Hewitt’s research also found premixed portfolios, including target-date and target-risk funds, now make up the largest portion of employees’ asset allocations. In 2009, participants held about a quarter (24.7%) of their assets in a premixed fund—up nearly 2% from 2008 and 8% from 2007—followed by GIC/stable-value funds (17.1%) and large U.S. equity funds (15.3%). When available in the plan, about half of employees (51.2%) invested in a premixed portfolio. Among the workers that made a trade in 2009, about a quarter (25.2%) directed their assets into a premixed portfolio, and 26.6% new contributions were directed to this asset class.  

High concentrations in premixed funds can also be attributed to increases in the number of employers using target-date funds as the investment default under automatic enrollment. Hewitt research shows that among the 58% of employers that automatically enrolled their employees into their 401(k) plan, the majority (69%) defaulted them into a target-date fund.  
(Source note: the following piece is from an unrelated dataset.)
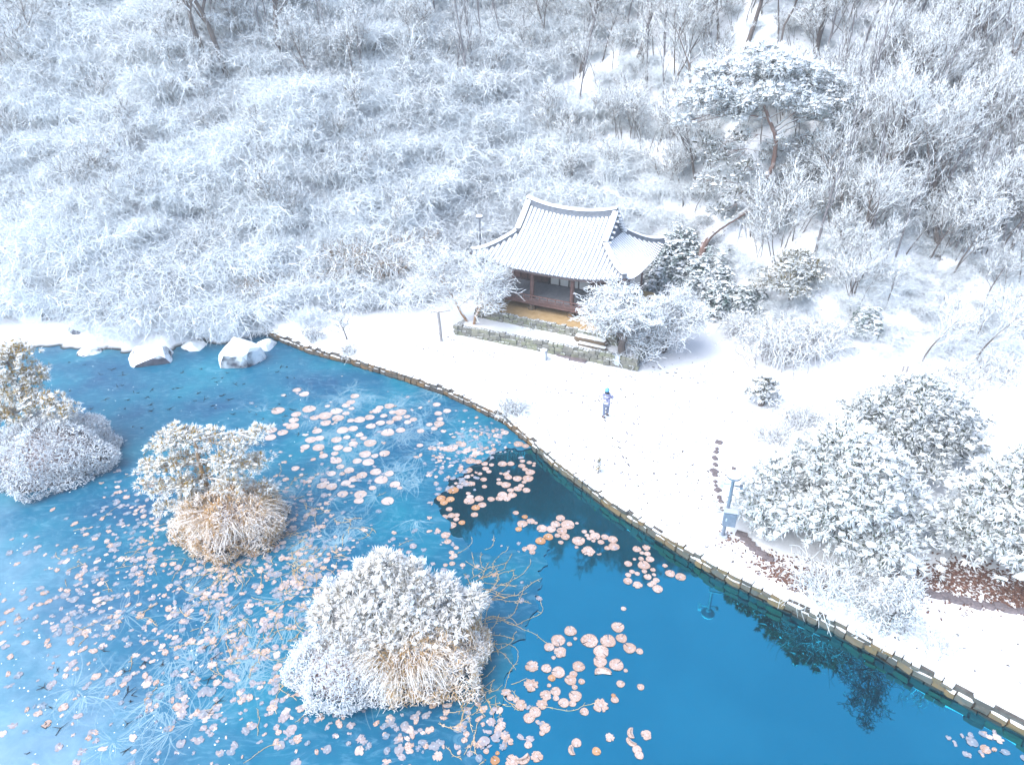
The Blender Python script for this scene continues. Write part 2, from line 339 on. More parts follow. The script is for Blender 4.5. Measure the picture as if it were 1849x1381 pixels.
def clear(name, col, fac):
    m, N, L, bs = mat(name)
    tr = N.new('ShaderNodeBsdfTransparent'); d = N.new('ShaderNodeBsdfDiffuse'); d.inputs[0].default_value = rgb(col)
    mx = N.new('ShaderNodeMixShader'); mx.inputs[0].default_value = fac
    L.new(tr.outputs[0], mx.inputs[1]); L.new(d.outputs[0], mx.inputs[2]); L.new(mx.outputs[0], N['Material Output'].inputs[0])
    return m
M['frost'] = clear('frost_feather', (0.5, 0.72, 0.8), 0.34)
def pad_mat(name, base, fleck, rimc, frosty):
    m, N, L, bs = mat(name)
    uv = N.new('ShaderNodeUVMap'); uv.uv_map = 'UVMap'; s = N.new('ShaderNodeSeparateXYZ'); L.new(uv.outputs[0], s.inputs[0])
    oi = N.new('ShaderNodeObjectInfo')
    x = math_n(N, L, 'SUBTRACT', s.outputs[0], 0.5); y = math_n(N, L, 'SUBTRACT', s.outputs[1], 0.5)
    r = math_n(N, L, 'MULTIPLY', math_n(N, L, 'SQRT', math_n(N, L, 'ADD', math_n(N, L, 'MULTIPLY', x, x), math_n(N, L, 'MULTIPLY', y, y))), 2.0)
    a = math_n(N, L, 'ARCTAN2', y, x)
    cb = N.new('ShaderNodeCombineXYZ'); L.new(math_n(N, L, 'MULTIPLY', a, 4.5), cb.inputs[0]); L.new(math_n(N, L, 'MULTIPLY', r, 3.2), cb.inputs[1])
    geo = N.new('ShaderNodeNewGeometry'); sg = N.new('ShaderNodeSeparateXYZ'); L.new(geo.outputs['Position'], sg.inputs[0])
    L.new(math_n(N, L, 'MULTIPLY_ADD', oi.outputs['Random'], 30.0, math_n(N, L, 'MULTIPLY', sg.outputs[0], 0.4)), cb.inputs[2])
    n = N.new('ShaderNodeTexNoise'); n.inputs['Scale'].default_value = 1.4; n.inputs['Detail'].default_value = 3; L.new(cb.outputs[0], n.inputs['Vector'])
    fl = N.new('ShaderNodeMapRange'); fl.inputs[1].default_value, fl.inputs[2].default_value = 0.5, 0.58; L.new(n.outputs[0], fl.inputs[0])
    pn = N.new('ShaderNodeTexNoise'); pn.inputs['Scale'].default_value = 1.1; L.new(geo.outputs['Position'], pn.inputs['Vector'])
    c = ramp(N, L, pn.outputs[0], [(0.35, base[0]), (0.65, base[1])])
    c = mixc(N, L, math_n(N, L, 'MULTIPLY', fl.outputs[0], 0.75 * (1 - frosty)), c, fleck)
    ce = N.new('ShaderNodeMapRange'); ce.inputs[1].default_value, ce.inputs[2].default_value = 0.22, 0.08; L.new(r, ce.inputs[0])
    c = mixc(N, L, math_n(N, L, 'MULTIPLY', ce.outputs[0], 0.7), c, (0.5, 0.58, 0.75))
    ri = N.new('ShaderNodeMapRange'); ri.inputs[1].default_value, ri.inputs[2].default_value = 0.86, 0.95; L.new(r, ri.inputs[0])
    c = mixc(N, L, math_n(N, L, 'MULTIPLY', ri.outputs[0], 0.6 * (1 - frosty)), c, rimc)
    L.new(c, bs.inputs['Base Color']); bs.inputs['Roughness'].default_value = 0.65
    return m
M['pad'] = pad_mat('lily_pad_pink', [(0.47, 0.34, 0.28), (0.58, 0.47, 0.42)], (0.25, 0.14, 0.10), (0.33, 0.18, 0.11), 0.0)
M['pad_orange'] = pad_mat('lily_pad_orange', [(0.42, 0.22, 0.1), (0.55, 0.35, 0.2)], (0.3, 0.13, 0.06), (0.35, 0.15, 0.06), 0.0)
M['pad_frost'] = pad_mat('lily_pad_frosted', [(0.48, 0.38, 0.33), (0.60, 0.52, 0.48)], (0.38, 0.27, 0.24), (0.38, 0.25, 0.2), 0.4)
M['pad_dim'] = pad_mat('lily_pad_sunk', [(0.16, 0.24, 0.32), (0.38, 0.33, 0.34)], (0.3, 0.25, 0.25), (0.3, 0.25, 0.25), 0.5)

# ------------------------------------------------------------------ terrain
WATER_Z = -0.7
WALL_PX = [(470, 601), (490, 612), (560, 641), (630, 659), (720, 687), (800, 714), (870, 747), (910, 767), (960, 810), (1000, 847), (1100, 922), (1200, 987),
           (1290, 1042), (1400, 1097), (1500, 1142), (1600, 1197), (1700, 1252), (1800, 1307), (1849, 1333)]
WALL = [at(x, y, WATER_Z)[:2] for x, y in WALL_PX] + [np.array([18.6, 12.1]), np.array([21.5, 9.0]), np.array([24, 4.0])]
SHORE = [at(x, y, WATER_Z)[:2] for x, y in [(-120, 655), (-40, 640), (40, 636), (90, 632), (150, 634), (215, 642), (300, 636), (345, 622), (385, 628), (440, 618)]]
POND = np.array(SHORE + WALL + [np.array([24, -8.0]), np.array([-60, -8.0]), np.array([-60, 38.0])])
NSHORE = len(SHORE)
def pond_dist(x, y):
    """signed distance to the pond edge (negative = in the pond) and whether the nearest edge is the built wall"""
    x, y = np.atleast_1d(x).astype(float), np.atleast_1d(y).astype(float)
    best = np.full(x.shape, 1e9); isw = np.zeros(x.shape, bool); ins = np.zeros(x.shape, bool)
    n = len(POND)
    for i in range(n):
        a, b = POND[i], POND[(i + 1) % n]
        e = b - a; t = np.clip(((x - a[0]) * e[0] + (y - a[1]) * e[1]) / (e @ e), 0, 1)
        d = np.hypot(x - a[0] - t * e[0], y - a[1] - t * e[1])
        k = d < best
        best = np.where(k, d, best); isw = np.where(k, NSHORE <= i < NSHORE + len(WALL) - 1, isw)
        if abs(e[1]) > 1e-9:
            ins ^= ((a[1] > y) != (b[1] > y)) & (x < (b[0] - a[0]) * (y - a[1]) / e[1] + a[0])
    return np.where(ins, -best, best), isw
FX = [-120, -60, -36, -25, -18, -9, -4, 1, 6, 11, 14, 17, 20, 25, 32, 60, 120]
FY = [46, 46, 45.6, 44.8, 46, 48, 52, 54.5, 53, 50, 46.2, 42.2, 39.4, 38.2, 38.4, 40, 44]
def hill(x, y):
    d = np.maximum(y - np.interp(x, FX, FY), 0)
    d2 = np.minimum(d, 62)
    z = 1.06 * (np.sqrt(d2 * d2 + 6.0) - 2.45)
    a = np.clip(d / 6, 0, 1)
    lf = np.clip((6 - x) / 10, 0, 1)
    return z + a * ((1.0 + .4 * lf) * wob(x, y, 3.4) + 0.55 * wob(x, y, 1.5, 3) + 1.6 * wob(x, y, 9.0, 5))
def G(x, y):
    x, y = np.atleast_1d(np.asarray(x, float)), np.atleast_1d(np.asarray(y, float))
    pd, isw = pond_dist(x, y)
    bank = 0.02 * np.clip(y - 30, 0, 14) + 0.05 * np.clip(x - 12, 0, 12) + 0.05 * wob(x, y, 3.0) + 0.025 * wob(x, y, 0.9, 2)
    z = bank + hill(x, y)
    wall_z = np.where(pd > 0.46, z, np.where(pd < 0.34, -1.9, z + (-1.9 - z) * (0.46 - pd) / 0.12))
    s = np.clip((pd + 1.2 + .5 * wob(x, y, .9, 4) + .3 * wob(x, y, .35, 6)) / 3.0, 0, 1)
    nat = -1.6 + (z + 1.6) * (s * s * (3 - 2 * s))
    return np.where(isw, wall_z, nat)
def g1(x, y): return float(G(x, y)[0])
def hit(px, py, t0=14.0, t1=140.0):
    d = ray(px, py); t = np.arange(t0, t1, 0.25)
    P = np.array([0, 0, HC]) + d[None] * t[:, None]
    k = np.nonzero(P[:, 2] < G(P[:, 0], P[:, 1]))[0]
    i = k[0] if len(k) else len(t) - 1
    p = P[i].copy(); p[2] = g1(p[0], p[1]); return p

xs = np.concatenate([np.arange(-130, -44, 3.0), np.arange(-44, 36, 0.32), np.arange(36, 130.1, 3.0)])
ys = np.concatenate([np.arange(-30, 6, 3.0), np.arange(6, 57, 0.32), np.arange(57, 84, 0.9), np.arange(84, 150.1, 3.0)])
XX, YY = np.meshgrid(xs, ys)
ZZ = G(XX.ravel(), YY.ravel())
V = np.stack([XX.ravel(), YY.ravel(), ZZ], -1)
nx, ny = len(xs), len(ys)
I = (np.arange(ny - 1)[:, None] * nx + np.arange(nx - 1)[None]).ravel()
o = MB().add(V, np.stack([I, I + 1, I + nx + 1, I + nx], -1), 0, True).build('ground', M['ground'])
tag(o, 'snow covered bank and steep wooded hillside around the pond', 'ground', kind='structure')
o = MB().add([[-75, -20, WATER_Z], [40, -20, WATER_Z], [40, 46, WATER_Z], [-75, 46, WATER_Z]], [[0, 1, 2, 3]]).build('water', M['water'])
tag(o, 'open deep blue pond water mirroring trees and sky', 'water', kind='structure')

# ice sheet: from the far shore down to the near left, its ragged edge towards the open water
rg = np.random.default_rng(5)
edge_px = [(957, 812), (905, 812), (862, 838), (812, 868), (785, 905), (812, 950), (838, 985), (880, 1004), (940, 996), (990, 985), (980, 1030), (972, 1085),
           (955, 1130), (925, 1172), (915, 1240), (890, 1300), (868, 1381), (855, 1450)]
E = np.array([at(x, y, WATER_Z)[:2] for x, y in edge_px]); EE = []
for a, b in zip(E[:-1], E[1:]):
    n = max(2, int(np.hypot(*(b - a)) / 0.18))
    for k in range(n):
        p = a + (b - a) * k / n; EE.append(p + rg.normal(0, 0.05, 2) + 0.12 * np.array([math.sin(p[1] * 5), math.cos(p[0] * 6)]))
P = [tuple(p) for p in EE] + [(-1.5, 6.0), (-60, 6.0), (-60, 40)]
kw = [tuple(p + np.array([0.12, 0.12])) for p in WALL[:9]]
P += [tuple(p + np.array([0, 0.6])) for p in SHORE] + kw
bm = bmesh.new()
vs = [bm.verts.new((p[0], p[1], -0.665)) for p in P]
fc = bm.faces.new(vs); bmesh.ops.triangulate(bm, faces=[fc])
me = bpy.data.meshes.new('ice'); bm.to_mesh(me); bm.free(); me.materials.append(M['ice'])
for p_ in me.polygons:
    pass
ice = link('ice', me); tag(ice, 'thin blue ice sheet with frost feathers over the left part of pond', 'ice', kind='structure')
if me.polygons[0].normal.z < 0: me.flip_normals()
ICE_POLY = np.array(P)
def inside(poly, x, y):
    x, y = np.atleast_1d(x), np.atleast_1d(y); ins = np.zeros(x.shape, bool)
    for i in range(len(poly)):
        a, b = poly[i], poly[(i + 1) % len(poly)]
        if abs(b[1] - a[1]) > 1e-9: ins ^= ((a[1] > y) != (b[1] > y)) & (x < (b[0] - a[0]) * (y - a[1]) / (b[1] - a[1]) + a[0])
    return ins
ICE_Z, PAD_W = -0.665, -0.692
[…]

Other key findings from Hewitt included:

  • Nearly three in 10 (28.2%) participants do not contribute enough to their 401(k) to receive their full employer match, which is consistent with 2008 levels.
  • The average allocation to company stock among workers who have access to these funds was 18.6% in 2009, up 3.7 percentage points from the previous year. The percentage of employees who held half or more of their 401(k) plan assets in their employer’s stock also rose, from 9.4% in 2008 to 12.7% in 2009. Those increases are likely due to high returns in some employer stocks versus participant transfers. Among all plans with company stock funds, only 9% of plans saw inflows into company stock funds.
  • During 2009, 7.1% of participants took a withdrawal—the highest level since 2002. More than a quarter (25.6%) of employees had a loan outstanding at the end of 2009, up slightly from 2008 (23.1%).
  • By the end of 2009, 7.4% of the active participants elected to invest in a Roth 401(k) when it was available, down slightly from 7.9% in 2008.